** START Material shown **

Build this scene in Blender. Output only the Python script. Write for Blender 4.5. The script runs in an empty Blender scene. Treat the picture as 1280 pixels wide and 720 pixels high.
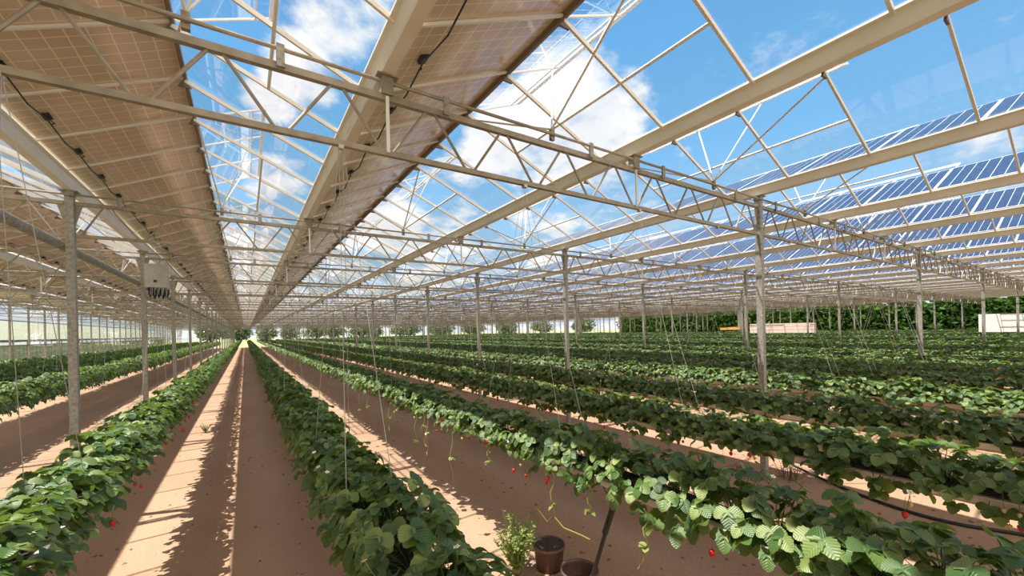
import bpy, math, random
import numpy as np
from mathutils import Vector, Matrix

random.seed(7)
RNG = np.random.default_rng(11)
C = bpy.context.scene.collection
PI = math.pi

# ------------------------------------------------------------------ camera model (1280 x 720)
F_PX, TH, ROLL, V0, H = 508.4, 0.58019, -0.023363, 412.26, 2.7
CT, ST = math.cos(TH), math.sin(TH)

def project(x, y, z):
    d = x * ST + y * CT
    if d < 0.2: return None
    a = F_PX * (x * CT - y * ST) / d; b = -F_PX * (z - H) / d
    cr, sr = math.cos(ROLL), math.sin(ROLL)
    return 640 + cr * a - sr * b, V0 + sr * a + cr * b, d

def in_frame(x, y, z, m=40):
    q = project(x, y, z)
    return q is not None and -m < q[0] < 1280 + m and -m < q[1] < 720 + m

def ray_dir(u, v):
    a0, b0 = u - 640, v - V0
    cr, sr = math.cos(ROLL), math.sin(ROLL)
    a = cr * a0 + sr * b0; b = -sr * a0 + cr * b0
    d = Vector((CT * a / F_PX + ST, -ST * a / F_PX + CT, -b / F_PX))
    return d.normalized()

# ------------------------------------------------------------------ words
ONES = ['', 'first', 'second', 'third', 'fourth', 'fifth', 'sixth', 'seventh', 'eighth', 'ninth', 'tenth', 'eleventh', 'twelfth', 'thirteenth',
        'fourteenth', 'fifteenth', 'sixteenth', 'seventeenth', 'eighteenth', 'nineteenth']
TENS = {2: 'twent', 3: 'thirt', 4: 'fort', 5: 'fift', 6: 'sixt', 7: 'sevent', 8: 'eight', 9: 'ninet'}
def ordinal(n):
    if n < 20: return ONES[n]
    if n >= 100: return 'hundred-and-' + ordinal(n - 100) if n > 100 else 'hundredth'
    t, o = divmod(n, 10)
    return TENS[t] + ('ieth' if o == 0 else 'y-' + ONES[o])

# ------------------------------------------------------------------ mesh helpers
class MB:
    def __init__(self): self.v, self.f, self.m, self.uv = [], [], [], []
    def add(self, vs, fs, mi=0, uvs=None):
        o = len(self.v); self.v.extend(vs)
        for i, f in enumerate(fs):
            self.f.append([o + k for k in f]); self.m.append(mi if not isinstance(mi, (list, tuple)) else mi[i])
            self.uv.append(uvs[i] if uvs else None)
        return self
    def box(self, c, s, mi=0, rot=None):
        vs = []
        for z in (-.5, .5):
            for x, y in ((-.5, -.5), (.5, -.5), (.5, .5), (-.5, .5)):
                p = Vector((x * s[0], y * s[1], z * s[2]))
                if rot is not None: p = rot @ p
                vs.append((p.x + c[0], p.y + c[1], p.z + c[2]))
        return self.add(vs, [(3, 2, 1, 0), (4, 5, 6, 7), (0, 1, 5, 4), (1, 2, 6, 5), (2, 3, 7, 6), (3, 0, 4, 7)], mi)
    def bar(self, p0, p1, w, h, mi=0):
        p0, p1 = Vector(p0), Vector(p1); d = p1 - p0; L = d.length; x = d / L
        up = Vector((0, 0, 1)) if abs(x.z) < .95 else Vector((0, 1, 0))
        y = up.cross(x).normalized(); z = x.cross(y)
        R = Matrix((x, y, z)).transposed()
        return self.box((p0 + p1) / 2, (L, w, h), mi, R)
    def tube(self, pts, r, n=6, mi=0, cap=True):
        pts = [Vector(p) for p in pts]; rs = r if isinstance(r, (list, tuple)) else [r] * len(pts)
        vs, fs = [], []
        for i, p in enumerate(pts):
            t = (pts[min(i + 1, len(pts) - 1)] - pts[max(i - 1, 0)]).normalized()
            up = Vector((0, 0, 1)) if abs(t.z) < .9 else Vector((1, 0, 0))
            a = up.cross(t).normalized(); b = t.cross(a)
            for k in range(n):
                q = p + (a * math.cos(2 * PI * k / n) + b * math.sin(2 * PI * k / n)) * rs[i]
                vs.append(tuple(q))
        for i in range(len(pts) - 1):
            for k in range(n):
                k2 = (k + 1) % n
                fs.append((i * n + k, i * n + k2, (i + 1) * n + k2, (i + 1) * n + k))
        if cap:
            fs.append(tuple(reversed(range(n)))); o = (len(pts) - 1) * n; fs.append(tuple(o + k for k in range(n)))
        return self.add(vs, fs, mi)
    def prism_y(self, prof, y0, y1, mi=0):
        n = len(prof); vs = [(x, y0, z) for x, z in prof] + [(x, y1, z) for x, z in prof]
        fs = [(k, (k + 1) % n, n + (k + 1) % n, n + k) for k in range(n)]
        fs += [tuple(reversed(range(n))), tuple(range(n, 2 * n))]
        return self.add(vs, fs, mi)
    def lathe(self, prof, n=24, mi=0, c=(0, 0, 0)):
        vs, fs = [], []
        for r, z in prof:
            for k in range(n):
                a = 2 * PI * k / n; vs.append((c[0] + r * math.cos(a), c[1] + r * math.sin(a), c[2] + z))
        for i in range(len(prof) - 1):
            for k in range(n):
                k2 = (k + 1) % n; fs.append((i * n + k, i * n + k2, (i + 1) * n + k2, (i + 1) * n + k))
        return self.add(vs, fs, mi)
    def mesh(self, name, mats, smooth=False):
        me = bpy.data.meshes.new(name)
        me.from_pydata([tuple(p) for p in self.v], [], self.f)
        for m in (mats if isinstance(mats, (list, tuple)) else [mats]): me.materials.append(m)
        me.polygons.foreach_set('material_index', self.m)
        if any(u is not None for u in self.uv):
            lay = me.uv_layers.new(name='UVMap'); flat = []
            for f, u in zip(self.f, self.uv):
                flat += [c for p in (u if u else [(0, 0)] * len(f)) for c in p]
            lay.data.foreach_set('uv', flat)
        if smooth: me.polygons.foreach_set('use_smooth', [True] * len(me.polygons))
        me.update()
        return me
    def build(self, name, mats, parent=None, smooth=False, loc=(0, 0, 0)):
        return link(name, self.mesh(name, mats, smooth), parent, loc)

def link(name, me, parent=None, loc=(0, 0, 0), rz=0):
    o = bpy.data.objects.new(name, me); C.objects.link(o)
    if parent is not None: o.parent = parent
    o.location = loc; o.rotation_euler = (0, 0, rz)
    return o
def empty(name, loc=(0, 0, 0), rz=0):
    o = bpy.data.objects.new(name, None); C.objects.link(o); o.location = loc; o.rotation_euler = (0, 0, rz); o.empty_display_size = .1
    return o
def tag(o, label=None, cat=None, group=None, kind=None):
    if label: o['label'] = label
    if cat: o['category'] = cat
    if group: o['group'] = group
    if kind: o['kind'] = kind
    return o
def copy_tree(o, loc=None, parent=None):
    kids = list(o.children)
    c = o.copy(); C.objects.link(c)
    if parent is not None: c.parent = parent
    if loc is not None: c.location = loc
    for k in kids: copy_tree(k, None, c)
    return c

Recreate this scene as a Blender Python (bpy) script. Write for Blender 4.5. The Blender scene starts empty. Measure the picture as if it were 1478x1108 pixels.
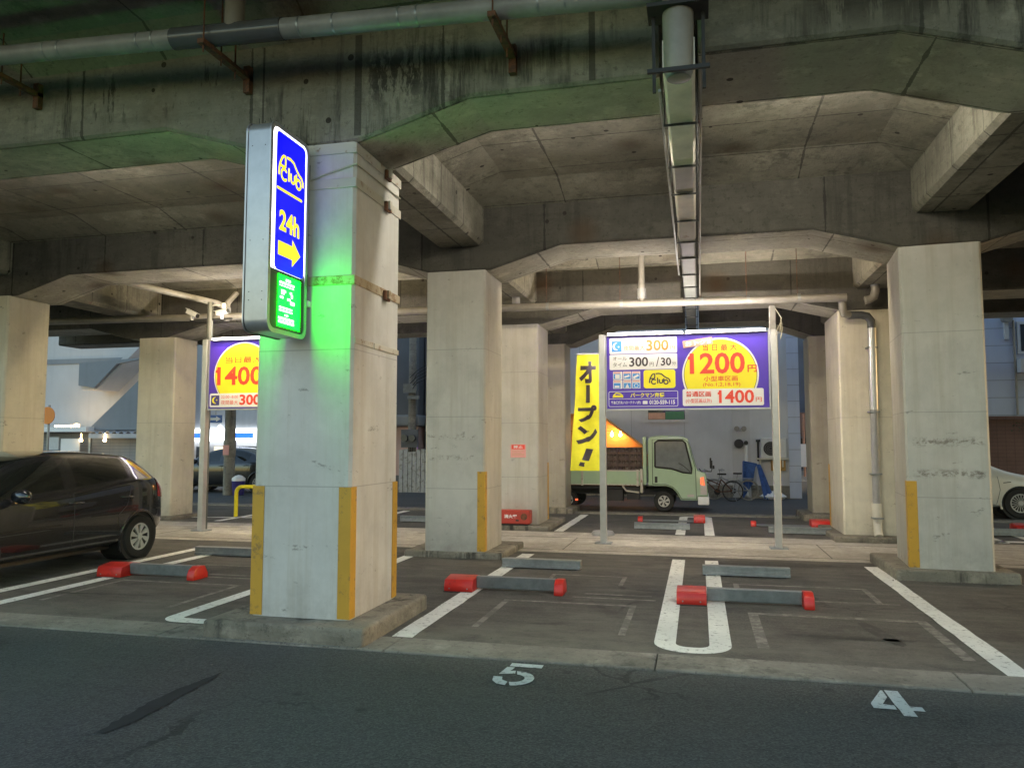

** END Material shown **

Do this:
Copy every record character for character. Skip the pictures.

Correct answer:
Build this scene in Blender. Output only the Python script. Write for Blender 4.5. The script runs in an empty Blender scene. Treat the picture as 1280 pixels wide and 720 pixels high.
import bpy, math, random
import numpy as np
from mathutils import Vector, Matrix

random.seed(7)
RNG = np.random.default_rng(11)
C = bpy.context.scene.collection
PI = math.pi

# ------------------------------------------------------------------ camera model (1280 x 720)
F_PX, TH, ROLL, V0, H = 508.4, 0.58019, -0.023363, 412.26, 2.7
CT, ST = math.cos(TH), math.sin(TH)

def project(x, y, z):
    d = x * ST + y * CT
    if d < 0.2: return None
    a = F_PX * (x * CT - y * ST) / d; b = -F_PX * (z - H) / d
    cr, sr = math.cos(ROLL), math.sin(ROLL)
    return 640 + cr * a - sr * b, V0 + sr * a + cr * b, d

def in_frame(x, y, z, m=40):
    q = project(x, y, z)
    return q is not None and -m < q[0] < 1280 + m and -m < q[1] < 720 + m

def ray_dir(u, v):
    a0, b0 = u - 640, v - V0
    cr, sr = math.cos(ROLL), math.sin(ROLL)
    a = cr * a0 + sr * b0; b = -sr * a0 + cr * b0
    d = Vector((CT * a / F_PX + ST, -ST * a / F_PX + CT, -b / F_PX))
    return d.normalized()

# ------------------------------------------------------------------ words
ONES = ['', 'first', 'second', 'third', 'fourth', 'fifth', 'sixth', 'seventh', 'eighth', 'ninth', 'tenth', 'eleventh', 'twelfth', 'thirteenth',
        'fourteenth', 'fifteenth', 'sixteenth', 'seventeenth', 'eighteenth', 'nineteenth']
TENS = {2: 'twent', 3: 'thirt', 4: 'fort', 5: 'fift', 6: 'sixt', 7: 'sevent', 8: 'eight', 9: 'ninet'}
def ordinal(n):
    if n < 20: return ONES[n]
    if n >= 100: return 'hundred-and-' + ordinal(n - 100) if n > 100 else 'hundredth'
    t, o = divmod(n, 10)
    return TENS[t] + ('ieth' if o == 0 else 'y-' + ONES[o])

# ------------------------------------------------------------------ mesh helpers
class MB:
    def __init__(self): self.v, self.f, self.m, self.uv = [], [], [], []
    def add(self, vs, fs, mi=0, uvs=None):
        o = len(self.v); self.v.extend(vs)
        for i, f in enumerate(fs):
            self.f.append([o + k for k in f]); self.m.append(mi if not isinstance(mi, (list, tuple)) else mi[i])
            self.uv.append(uvs[i] if uvs else None)
        return self
    def box(self, c, s, mi=0, rot=None):
        vs = []
        for z in (-.5, .5):
            for x, y in ((-.5, -.5), (.5, -.5), (.5, .5), (-.5, .5)):
                p = Vector((x * s[0], y * s[1], z * s[2]))
                if rot is not None: p = rot @ p
                vs.append((p.x + c[0], p.y + c[1], p.z + c[2]))
        return self.add(vs, [(3, 2, 1, 0), (4, 5, 6, 7), (0, 1, 5, 4), (1, 2, 6, 5), (2, 3, 7, 6), (3, 0, 4, 7)], mi)
    def bar(self, p0, p1, w, h, mi=0):
        p0, p1 = Vector(p0), Vector(p1); d = p1 - p0; L = d.length; x = d / L
        up = Vector((0, 0, 1)) if abs(x.z) < .95 else Vector((0, 1, 0))
        y = up.cross(x).normalized(); z = x.cross(y)
        R = Matrix((x, y, z)).transposed()
        return self.box((p0 + p1) / 2, (L, w, h), mi, R)
    def tube(self, pts, r, n=6, mi=0, cap=True):
        pts = [Vector(p) for p in pts]; rs = r if isinstance(r, (list, tuple)) else [r] * len(pts)
        vs, fs = [], []
        for i, p in enumerate(pts):
            t = (pts[min(i + 1, len(pts) - 1)] - pts[max(i - 1, 0)]).normalized()
            up = Vector((0, 0, 1)) if abs(t.z) < .9 else Vector((1, 0, 0))
            a = up.cross(t).normalized(); b = t.cross(a)
            for k in range(n):
                q = p + (a * math.cos(2 * PI * k / n) + b * math.sin(2 * PI * k / n)) * rs[i]
                vs.append(tuple(q))
        for i in range(len(pts) - 1):
            for k in range(n):
                k2 = (k + 1) % n
                fs.append((i * n + k, i * n + k2, (i + 1) * n + k2, (i + 1) * n + k))
        if cap:
            fs.append(tuple(reversed(range(n)))); o = (len(pts) - 1) * n; fs.append(tuple(o + k for k in range(n)))
        return self.add(vs, fs, mi)
    def prism_y(self, prof, y0, y1, mi=0):
        n = len(prof); vs = [(x, y0, z) for x, z in prof] + [(x, y1, z) for x, z in prof]
        fs = [(k, (k + 1) % n, n + (k + 1) % n, n + k) for k in range(n)]
        fs += [tuple(reversed(range(n))), tuple(range(n, 2 * n))]
        return self.add(vs, fs, mi)
    def lathe(self, prof, n=24, mi=0, c=(0, 0, 0)):
        vs, fs = [], []
        for r, z in prof:
            for k in range(n):
                a = 2 * PI * k / n; vs.append((c[0] + r * math.cos(a), c[1] + r * math.sin(a), c[2] + z))
        for i in range(len(prof) - 1):
            for k in range(n):
                k2 = (k + 1) % n; fs.append((i * n + k, i * n + k2, (i + 1) * n + k2, (i + 1) * n + k))
        return self.add(vs, fs, mi)
    def mesh(self, name, mats, smooth=False):
        me = bpy.data.meshes.new(name)
        me.from_pydata([tuple(p) for p in self.v], [], self.f)
        for m in (mats if isinstance(mats, (list, tuple)) else [mats]): me.materials.append(m)
        me.polygons.foreach_set('material_index', self.m)
        if any(u is not None for u in self.uv):
            lay = me.uv_layers.new(name='UVMap'); flat = []
            for f, u in zip(self.f, self.uv):
                flat += [c for p in (u if u else [(0, 0)] * len(f)) for c in p]
            lay.data.foreach_set('uv', flat)
        if smooth: me.polygons.foreach_set('use_smooth', [True] * len(me.polygons))
        me.update()
        return me
    def build(self, name, mats, parent=None, smooth=False, loc=(0, 0, 0)):
        return link(name, self.mesh(name, mats, smooth), parent, loc)

def link(name, me, parent=None, loc=(0, 0, 0), rz=0):
    o = bpy.data.objects.new(name, me); C.objects.link(o)
    if parent is not None: o.parent = parent
    o.location = loc; o.rotation_euler = (0, 0, rz)
    return o
def empty(name, loc=(0, 0, 0), rz=0):
    o = bpy.data.objects.new(name, None); C.objects.link(o); o.location = loc; o.rotation_euler = (0, 0, rz); o.empty_display_size = .1
    return o
def tag(o, label=None, cat=None, group=None, kind=None):
    if label: o['label'] = label
    if cat: o['category'] = cat
    if group: o['group'] = group
    if kind: o['kind'] = kind
    return o
def copy_tree(o, loc=None, parent=None):
    kids = list(o.children)
    c = o.copy(); C.objects.link(c)
    if parent is not None: c.parent = parent
    if loc is not None: c.location = loc
    for k in kids: copy_tree(k, None, c)
    return c

Recreate this scene as a Blender Python (bpy) script. Write for Blender 4.5. The Blender scene starts empty. Measure the picture as if it were 1478x1108 pixels.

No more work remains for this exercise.